KentuckyFC writes "Now that the physicists have had their say over the safety of the Large Hadron Collider, a law professor has produced a comprehensive legal study addressing the legal issue that might arise were a court to deal with a request to halt a multi-billion-dollar particle-physics experiment (abstract). The legal issues make for startling reading. The analysis discusses the problem with expert witnesses, which is that any particle physicists would be afraid for their livelihoods and anybody else afraid for their lives. How can such evidence be relied upon? It examines the well established legal argument that death is not a redressable injury under American tort law, which could imply that the value in any cost-benefit analysis of the future of the Earth after it had been destroyed is zero (there would be nobody to compensate).
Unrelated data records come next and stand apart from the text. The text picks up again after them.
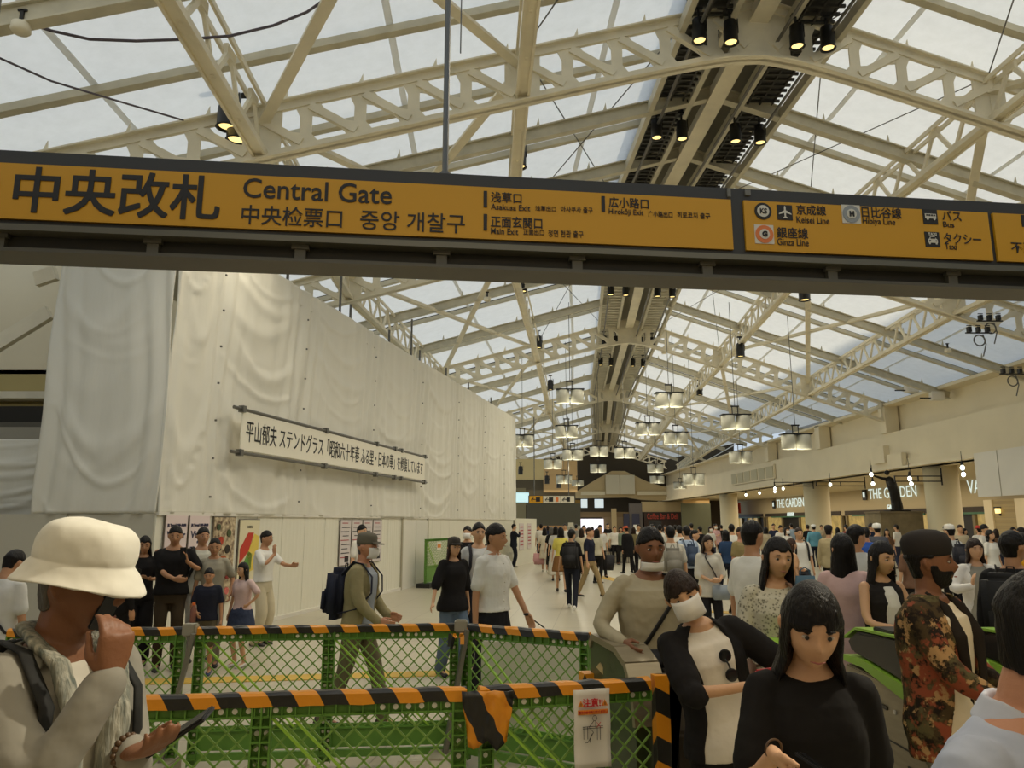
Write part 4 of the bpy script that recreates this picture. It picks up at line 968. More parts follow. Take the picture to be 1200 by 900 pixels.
# orange black tape bundle at the joint, taped vertical post at the right end
bm = bmesh.new(); rnd = random.Random(3); g = []
for i in range(9):
    row = []
    for j in range(9):
        x = (i/8-.5)*(.25-.07*(j/8)); z = .99-.24*(j/8)-.02*sin(i*1.3)*(j/8); y = -.06-.018*sin(i*2.1+j)-.012*rnd.random(); row.append(bm.verts.new((x, y, z-.0)))
    g.append(row)
for i in range(8):
    for j in range(8): bm.faces.new((g[i][j], g[i+1][j], g[i+1][j+1], g[i][j+1]))
o = obj('tape_wrap', bm, M_TAPE, None, True); o.location = (-.115, 3.80, .02); md = o.modifiers.new('s', 'SOLIDIFY'); md.thickness = .006; tag(o, 'crumpled black and orange tape wrapped around the joint of the front barriers', 'hazard tape')
r = thing('taped_post', 'upright post wrapped in black and orange tape at the right end of the front barrier', 'post', (.76, 4.03, 0), .2)
def vtape(name, x, z0, z1, w_):
    bm = bmesh.new(); n = 24; g = []
    for i in range(n+1):
        z = z0+(z1-z0)*i/n; g.append([bm.verts.new((x+sx_*w_/2+random.uniform(-.001, .001), sy_*.03, z)) for sx_, sy_ in ((-1, -1), (1, -1), (1, 1), (-1, 1))])
    for i in range(n):
        for j in range(4): bm.faces.new((g[i][j], g[i][(j+1) % 4], g[i+1][(j+1) % 4], g[i+1][j]))
    bm.faces.new(g[0][::-1]); bm.faces.new(g[-1]); return obj(name, bm, M_TAPEV, r)
def stripev():
    m = M_TAPE.copy(); m.name = 'hazard_tape_vertical'
    for nd in m.node_tree.nodes:
        if nd.type == 'MATH' and nd.operation == 'MULTIPLY_ADD': nd.inputs[1].default_value = 1.9
        if nd.type == 'MATH' and nd.operation == 'MULTIPLY': nd.inputs[1].default_value = 1/.44
    return m
M_TAPEV = stripev()
vtape('tape_wrap', 0, .02, 1.03, .075)
# joint clamps (grey) between rear units
for x, y, lb in ((-2.435, 5.87, 'left'), (-.40, 6.08, 'right')):
    r = thing('support_pole', 'grey leaning support pole of the rear barrier row, %s one' % lb, 'pole', (x, y, 0))
    bm = bmesh.new(); bar(bm, (.05, -.06, .98), (-.11, -.10, .06), .075, .03); obj('pole', bm, mat('grey_alu', (128, 124, 112), .45, metal=.5), r)
    mbx('clamp', (0.0, -.0, 1.0), (.10, .09, .09), mat('clamp_grey', (150, 144, 126), .5), r, .01); mbx('foot', (-.12, -.1, .05), (.22, .3, .1), mat('concrete_foot', (170, 160, 134), .8), r, .01)
# tape knot by the right clamp
bm = bmesh.new()
for i in range(5): bar(bm, (rnd.uniform(-.05, .05), -.05, rnd.uniform(.9, 1.0)), (rnd.uniform(-.05, .05), -.07, rnd.uniform(.84, .98)), .03, .006)
o = obj('tape_knot', bm, M_TAPE); o.location = (-.43, 6.0, .0); tag(o, 'orange tape knot on the right clamp of the rear barriers', 'hazard tape')
# white notice on the front barrier
r = thing('notice_sheet', 'white caution notice with red heading tied on the front barrier', 'notice', (.385, 3.905, .81), .25)
bm = bmesh.new(); g = []
W2, H2 = .094, .18
for i in range(9):
    g.append([bm.verts.new(((i/8-.5)*2*W2, -.03-.006*sin(i*.8)-.004*cos(j*.9), (j/12-.5)*2*H2)) for j in range(13)])
for i in range(8):
    for j in range(12): bm.faces.new((g[i][j], g[i+1][j], g[i+1][j+1], g[i][j+1]))
o = obj('sheet', bm, mat('laminated_white', (226, 220, 208), .3), r, True); md = o.modifiers.new('s', 'SOLIDIFY'); md.thickness = .002
M_RED = mat('notice_red', (196, 40, 44), .5); M_NO = mat('notice_orange', (226, 140, 50), .5)
text('注意!!', .042, M_RED, r, (0, -.046, .105), TR, align='CENTER', bold=.001)
mbx('orange_band', (0, -.044, .078), (.155, .003, .022), M_NO, r); text('寄りかからないでください', .0145, M_RED, r, (0, -.0475, .073), TR, align='CENTER', sx=.86)
for x in (-.062, .062):
    bm = bmesh.new(); prism(bm, [(x-.016, -.044, .104), (x+.016, -.044, .104), (x, -.044, .134)], (0, -.002, 0)); obj('warning_triangle', bm, M_NO, r); mbx('exclamation', (x, -.048, .115), (.003, .001, .014), M_INKB, r)
bm = bmesh.new(); yy = -.046
for p, q in (((-.055, .012), (.05, .012)), ((-.055, .004), (.05, .004)), ((-.05, .012), (-.05, -.045)), ((-.03, .012), (-.03, -.045)), ((.02, .012), (.02, -.05)), ((.035, .012), (.035, -.05)), ((.005, .04), (-.022, .01)), ((-.022, .01), (.0, -.015)), ((0, -.015), (-.03, -.06)), ((-.03, -.06), (-.042, -.06)), ((.012, .04), (.012, .005)), ((-.01, -.02), (-.02, -.06))):
    bar(bm, (p[0], yy, p[1]), (q[0], yy, q[1]), .0022, .002)
pipe(bm, [(.008+cos(a)*.012, yy, .05+sin(a)*.012) for a in [i*.5 for i in range(14)]], .0011, 5); obj('figure_drawing', bm, M_INKB, r)
bm = bmesh.new(); bar(bm, (.018, yy, .03), (.038, yy, .006), .004, .002); bar(bm, (.038, yy, .03), (.018, yy, .006), .004, .002); obj('red_cross', bm, M_RED, r)
# stacked timber and boards inside the enclosure
M_WOOD = mat('pale_timber', (206, 184, 134), .7, noise=.15, nscale=6, stretch=(1, 1, 8))
for a, b, w_, lb in (((.52, 4.6, .98), (1.0, 4.35, .5), .09, 'upper pale timber board leaning behind the front barrier'), ((.72, 4.32, .62), (.55, 4.15, .12), .05, 'short pale timber leaning low behind the notice'), ((.92, 4.5, .62), (.64, 4.25, .05), .11, 'wide pale timber board leaning down to the floor behind the notice')):
    bm = bmesh.new(); bar(bm, a, b, w_, .03); o = obj('timber_board', bm, M_WOOD); tag(o, lb, 'timber board')
for x, y, s, lb in ((-1.45, 4.9, (.42, .3, .34), 'grey plastic crate behind the front barrier at left'), (-.05, 4.6, (.36, .3, .16), 'grey sack behind the front barrier joint'), (-.55, 5.2, (.5, .3, .24), 'grey block stored behind the front barrier')):
    o = mbx('storage_crate', (0, 0, s[2]/2), s, mat('crate_grey', (150, 142, 118), .7), None, .04); o.location = (x, y, 0); tag(o, lb, 'crate')
for j, (px, py) in enumerate(((672, 786), (685, 779))):
    pass
o = mbx('safety_board', (0, 0, .42), (.95, .03, .84), mat('cream_board', (214, 208, 190), .6), None, .005); o.location = (.22, 6.35, 0); o.rotation_euler = (0, 0, -.12); tag(o, 'pale board standing behind the rightmost rear barrier', 'board')
# green barrier by the hoarding door
p = atz(497, 689, 0); q = atz(526, 683, 0)
rb = barrier((p.x, p.y), (q.x, q.y), 'small green mesh barrier standing by the hoarding double door', 1.35, (0, 1), low_top=.55, tape=False)
mbx('warning_label', ((q-p).length*.5, -.04, 1.12), (.32, .01, .22), M_WHITE, rb); mbx('warning_label_print', ((q-p).length*.5, -.05, 1.12), (.24, .008, .1), M_NO, rb)
mbx('foot', (.15, 0, .06), (.5, .4, .12), M_BLACK, rb)

# ================================================================ TICKET GATES
def outline_prism(name, pts, x0, x1, m, parent, bev=0):
    bm = bmesh.new(); prism(bm, [(x0, y, z) for y, z in pts], (x1-x0, 0, 0))
    if bev: bmesh.ops.bevel(bm, geom=bm.edges[:], offset=bev, segments=2, affect='EDGES')
    return obj(name, bm, m, parent)
M_GATEG = mat('gate_dark_panel', (74, 84, 58), .22, noise=.35, nscale=2.5, stretch=(1, 1, .4)); M_GATEB = mat('gate_black', (34, 31, 28), .3); M_GATED = mat('gate_brown_grey', (74, 66, 56), .35, metal=.4)
def gate(x, y0, y1, label, kind, ang=0):
    r = thing('ticket_gate', label, 'ticket gate', (x, y0, 0), ang, 'row of ticket gates'); L_ = y1-y0; w_ = .2
    if kind == 'guide':
        prof = [(.15, 0), (L_, 0), (L_, 1.06), (L_-.04, 1.12), (.30, 1.10), (.16, 1.04), (.08, .92), (.05, .75), (.05, 0)]
        outline_prism('side_panel', prof, -.09, .09, M_GATEG, r)
        bm = bmesh.new(); rim = prof[1:-1]
        for (ya, za), (yb, zb_) in zip(rim, rim[1:]): bar(bm, (0, ya, za), (0, yb, zb_), .2, .035)
        obj('steel_rim', bm, M_STAIN, r)
        mbx('orange_tape', (-.04, L_+.0, .86), (.22, .10, .10), M_TAPE, r)
    elif kind == 'low':
        prof = [(0, 0), (L_, 0), (L_, 1.0), (.45, 1.02), (.22, 1.0), (.08, .9), (0, .72)]
        outline_prism('cabinet', prof, -.12, .12, M_GATED, r, .015)
        mbx('seam', (-.123, .35, .5), (.006, .7, .01), M_BLACK, r)
    else:
        prof = [(0, .0), (L_, 0), (L_, .86), (L_*.6, .84), (L_*.3, .78), (.1, .80), (.03, .74), (0, .6)]
        outline_prism('steel_cabinet', prof, -.10, .10, M_STAIN, r, .01)
        rim = [(0, .62), (.03, .76), (.1, .82), (L_*.3, .82), (L_*.6, .88), (L_*.85, .93), (L_, .92)]
        bm = bmesh.new(); low = [(.0, .60), (.03, .70), (.10, .75), (L_*.3, .74), (L_*.6, .80), (L_*.85, .88), (L_, .88)]
        prism(bm, [(-.108, y, z) for y, z in rim+low[::-1]], (.216, 0, 0)); obj('green_trim', bm, M_LIME, r)
        outline_prism('dark_hood', [(L_*.25, .84), (L_*.6, .90), (L_*.95, .95), (L_*.98, 1.02), (L_*.9, 1.09), (L_*.5, 1.12), (L_*.3, 1.08), (L_*.22, .96)], -.09, .09, M_GATEB, r, .015)
        bm = bmesh.new()
        tp = [(L_*.24, .99), (L_*.3, 1.10), (L_*.5, 1.14), (L_*.9, 1.11), (L_, 1.03)]
        for (ya, za), (yb, zb_) in zip(tp, tp[1:]): bar(bm, (0, ya, za), (0, yb, zb_), .19, .016)
        obj('green_top_edge', bm, M_LIME, r)
        mbx('card_reader', (0, L_*.72, 1.135), (.14, .24, .03), M_BLACK, r, .006)
        outline_prism('green_end_cap', [(-.03, 0), (.01, 0), (.02, .84), (.0, .90), (-.05, .84), (-.07, .7), (-.06, .3)], -.105, .105, M_LIME, r, .01)
        for z in (.30, .52): mbx('panel_seam', (-.103, L_/2, z), (.006, L_, .008), M_BLACK, r)
        mbx('lock', (-.104, L_*.72, .70), (.008, .10, .022), M_BLACK, r); mbx('vent', (-.104, L_*.42, .42), (.008, .09, .03), M_BLACK, r); mbx('vent', (-.104, L_*.56, .42), (.008, .09, .03), M_BLACK, r)
        mbx('keyhole', (-.106, L_*.64, .70), (.008, .02, .02), M_WHITE, r)
    return r
gate(.745, 4.1, 4.78, 'nearest ticket gate guide panel with rounded steel rim right of the barriers', 'guide', .27)
gate(.97, 4.12, 4.42, 'dark brown ticket gate cabinet behind the taped post', 'low')
gate(1.56, 3.6, 5.2, 'ticket gate with lime green end cap beside the person in black blouse', 'gate')
gate(2.36, 3.5, 5.3, 'ticket gate with brushed steel side in front of the person in floral jacket', 'gate')
gate(3.16, 3.5, 5.3, 'dark ticket gate behind the person in blue shirt at the right edge', 'gate')
gate(3.96, 3.5, 5.3, 'ticket gate farthest to the right, mostly hidden', 'gate')

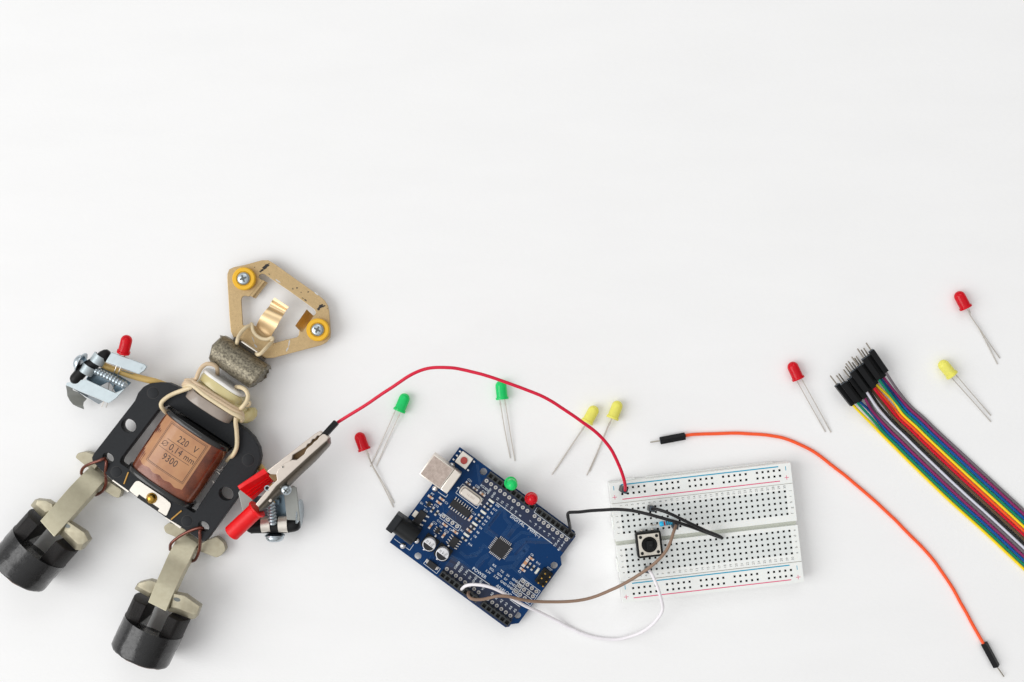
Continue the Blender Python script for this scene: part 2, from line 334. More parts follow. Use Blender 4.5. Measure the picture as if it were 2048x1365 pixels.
# ---- neck magnet lump
A, B = zN(600, 70, 10), zN(1222, 500, 10); ud = (B-A); L = ud.length; ud.normalize(); vd = Vector((ud.y, -ud.x, 0))
if vd.y > 0: vd = -vd
mb = MB(); nu, nv = 44, 26; Wd = 13.2; g = {}
for i in range(nu+1):
    for j in range(nv):
        t = j*2*math.pi/nv; x = i/nu*L; y = Wd/2*math.cos(t); zz = math.sin(t)
        zt = 9+ (8.5*abs(zz)**0.85 if zz > 0 else -7.8*abs(zz)**0.35)
        if zz > 0 and abs(y) > Wd*.40: zt -= 0.0
        e = min(i, nu-i)/nu; rr = 1-(0.12 if e == 0 else 0)
        p = A+ud*x+vd*(Wd/2-(y*rr)); p.z = 9+(zt-9)*rr
        # slanted outline: the block leans, and its ends are chipped
        p += ud*(1.6*(1-2*x/L)*((Wd/2-y)/Wd)**3)
        if e == 0: p += ud*(mnoise.noise(Vector((y*.7, zt*.5, i)))*1.9)
        nz = mnoise.noise(p*0.35)*0.16+mnoise.noise(p*1.4)*0.06+mnoise.noise(p*3)*0.04
        d = Vector((0, 0, 1))*max(0, zz)+vd*(-math.cos(t))
        g[i, j] = p+d*nz
mb.v = [g[i, j] for i in range(nu+1) for j in range(nv)]
for i in range(nu):
    for j in range(nv): a = i*nv+j; b = i*nv+(j+1) % nv; mb.f.append((a, b, b+nv, a+nv)); mb.m.append(0)
mb.f += [tuple(range(nv-1, -1, -1)), tuple(nu*nv+j for j in range(nv))]; mb.m += [0, 0]
part('neck_magnet', mb, m_magnet, rb, smooth=60)
mb = MB(); mb.loft([zN(745, 95, 8), zN(1150, 400, 8)], [zN(720, 140, 8), zN(1120, 440, 8)], 4); part('neck_strip', mb, m_darkmetal, rb, bev=.1)
mb = MB(); mb.loft([zN(840, 150, 13), zN(1058, 300, 13)], [zN(832, 166, 13), zN(1050, 314, 13)], 4); part('steel_strip', mb, m_steel, rb, bev=.1)

# ---- neck discs (thin insulators on edge), stacked from the magnet down to the body
def disc(name, pl, pr, zc, th, mat, r_add=0.0, bulge=0.0, ex=2.0, sy=1.0):
    a, b = zN(pl[0], pl[1], zc), zN(pr[0], pr[1], zc); u = b-a; r = u.length/2+r_add; c = (a+b)/2; u.normalize(); ax = Vector((-u.y, u.x, 0))
    if ax.y < 0: ax = -ax
    e = min(.35, th*.3); pr_ = [(r-e-bulge, -th/2), (r-bulge*.4, -th/2+e), (r, 0), (r-bulge*.4, th/2-e), (r-e-bulge, th/2)]
    mb = MB(); mb.lathe(pr_, c, ax, 56, sy=sy*(zc-0.3)/r, ex=ex); return part(name, mb, mat, rb, smooth=50)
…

It asks whether state-of-the-art theoretical physics is really able to say that the LHC is safe given that a scientific theory that seems unassailable in one era may seem naive in the next. But most worrying of all, it points out that the safety analyses so far have all been done by CERN itself. The question left open by the author is what verdict a court might reach."

2 of 467 comments (clear)

  1. Re:STFU by thetoadwarrior · · Score: 0, Troll

    It will destroy some people's world when they find out their made-up guy doesn't exist. That's what people really think will happen is this will turn people away from god and they think this because deep down there is something nagging them telling them they're wrong.

  2. Re:STFU by jonadab · · Score: 0, Troll

    > No one really understands string theory

    String theory was never intended to be understood. It was designed to make the guys who write papers about it sound smart, without requiring them to actually figure anything out about how the universe works.

    --
    Cut that out, or I will ship you to Norilsk in a box.